Harbin’s Hotel Moderne Examined
Posted: July 20th, 2012 | 1 Comment »I first noted Harbin’s terrific Hotel Moderne back in 2008 (here) and remain a fan of that building though wouldn’t recommend it as a hotel to anyone (except those who like to try and channel old White Russians like me). I note that there is an essay online in the East Asian History journal all about the Hotel Moderne by Mark Gamsa of Tel Aviv University. Well worth a read – here’s a pic of the hotel today and yesterday:
Staying in that hotel in 1982, I had to deal with a Baltimore Sun deadline (as I did every seven weeks) for a food story. I had the flu and could barely move, much less dine. I interviewed the chef, who kindly gave me three recipes for moose nose. Each began with removing the hairs from the nose.

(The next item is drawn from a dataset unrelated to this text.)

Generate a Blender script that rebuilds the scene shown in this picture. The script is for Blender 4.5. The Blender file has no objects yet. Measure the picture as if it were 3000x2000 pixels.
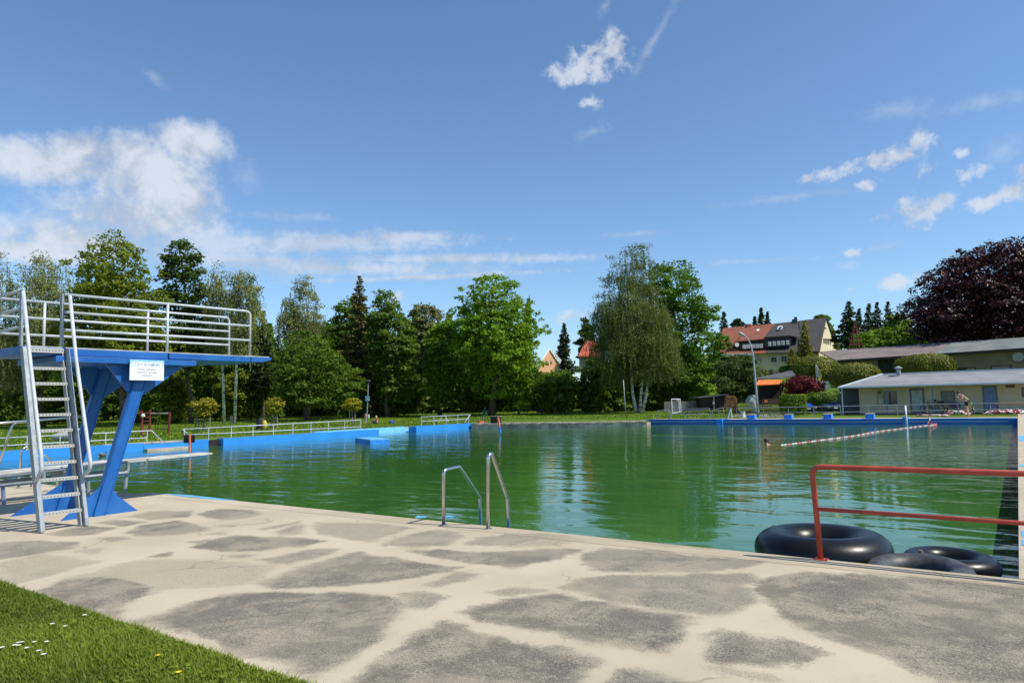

I wrote them up for the housewives of Maryland, and the food section published the story unchanged as was its custom. It was my final food story before my Asia tour ended. A good thing, too, since I had long grown jaded with the task and taken to writing odder and odder pieces (snake and cat in Guangzhou, for example). When I returned to Baltimore I looked around the newsroom but didn’t see the food editor, Martha Schoepps, who had given me the original food-stories assignment five years earlier. “Oh, Martha died years ago,” someone explained. “You didn’t know?”